1 Corinthiens 7,25-40 ou Apocalypse 7,9-17

Qui n’est pas pour le Christ est contre lui

Christian Feldmann

Edith Stein, juive, athée, moniale, p. 103s

         

          Le Carmel n’était pas un pis-aller et Edith Stein n’était de toute façon pas quelqu’un à se faire des illusions. Non, elle s’était décidée en toute connaissance de cause ; elle ne se retrouva pas par hasard confrontée à une existence réduite au minimum, cachée. C’est ce à quoi elle aspirait. Elle voulait vivre la spiritualité du Carmel, se dépouiller pour Dieu. C’est-à-dire renoncer totalement à notre volonté propre, comme elle l’exprima un jour, et nous livrer au seul bon vouloir de Dieu, remettre docilement notre âme tout entière entre les mains de Dieu pour qu’il nous transforme.

          Devenir vide devant Dieu, apprendre à se détacher de soi, le laisser agir en soi, cela n’a rien à voir avec les plaisirs égoïstes que peuvent procurer certains états d’âme religieux. Cela ne signifie pas non plus être insensible aux problèmes du monde, bien au contraire. Les hommes et les femmes qui ne s’acharnent plus à imposer leurs propres vues, mais s’offrent à Dieu, deviennent libres d’accomplir son œuvre et de transformer le monde. Fascinée, Bénédicte de la Croix évoque la figure des grandes mystiques de l’histoire de l’Eglise qui, totalement et silencieusement plongées en Dieu, ont acquis un sens extraordinairement aigu des malheurs de leur temps et sont devenues des réformatrices.

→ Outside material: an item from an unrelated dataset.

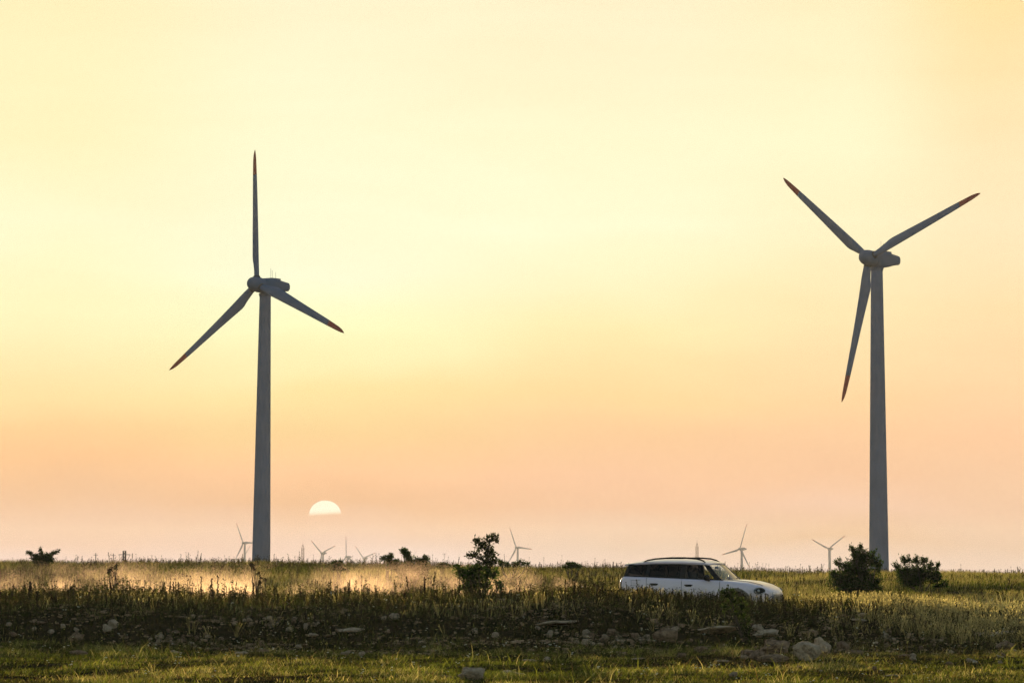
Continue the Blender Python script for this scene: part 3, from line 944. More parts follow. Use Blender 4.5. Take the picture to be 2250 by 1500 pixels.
shrub('round_bush', 'small dark round bush on the skyline under the second turbine right of the sun', 'bush', (742, 1256), 113,
      [(742, 1243, 12, 10, 0), (736, 1236, 5, 5, 0), (748, 1236, 5, 6, 0), (752, 1249, 10, 5, 0), (764, 1250, 7, 3, 0), (733, 1246, 7, 7, 0)], leaf=.07, n=4500, seed=24)
shrub('wide_bush', 'dark spreading bush alone on the far left skyline', 'bush', (92, 1238), 145,
      [(92, 1226, 20, 9, 0), (85, 1232, 20, 6, 0), (103, 1222, 14, 7, 20), (118, 1215, 10, 4, 15), (126, 1210, 5, 3, 0), (70, 1217, 10, 4, -20), (62, 1214, 4, 3, 0), (90, 1214, 4, 8, 0), (89, 1208, 2, 4, 0), (108, 1230, 14, 6, 0), (76, 1224, 10, 6, 0)], leaf=.075, n=4000, seed=27)
shrub('low_bush', 'low dark hedge-like bush at the tower foot of the turbine right of the sapling', 'bush', (1120, 1246), 132,
      [(1100, 1236, 9, 5, 0), (1112, 1240, 12, 5, 0), (1130, 1240, 12, 5, 0), (1146, 1238, 9, 5, 0), (1097, 1232, 5, 3, 0), (1142, 1233, 5, 4, 0), (1160, 1239, 5, 4, 0)], leaf=.07, n=4000, seed=28)
shrub('dome_bush', 'small dome shaped dark bush on the skyline between the sapling and the car', 'bush', (1256, 1250), 132,
      [(1256, 1242, 16, 6, 0), (1250, 1238, 8, 4, 0), (1262, 1239, 8, 4, 0), (1242, 1245, 6, 4, 0), (1272, 1245, 6, 4, 0)], leaf=.065, n=5500, seed=29)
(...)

          Seul un moi fort peut s’offrir. Qui n’a pas une emprise totale sur lui-même ne peut pas agir vraiment librement et peut se laisser imposer certaines choses ; seul celui qui s’accepte lui-même et est maître de soi est capable de l’amour total qui est le sceau de la foi.

          Sœur Bénédicte ne se contentait pas d’élaborer des constructions théologiques de haut vol. Elle en tirait également des conséquences radicales en ce qui concerne la manière d’être chrétien au quotidien. Chacun d’entre nous se trouve toujours sur le fil du rasoir, entre le néant et la plénitude de la vie divine. Durant l’enfance de la vie spirituelle, le futur du croyant est encore ensoleillé. Mais celui qui appartient au Christ doit suivre jusqu’au bout la voie qu’il a tracée. Cela signifie qu’il doit aller à la croix, entrer dans l’obscurité du Dieu qui se tait. Le Christ oblige à choisir : qui n’est pas pour lui est contre lui.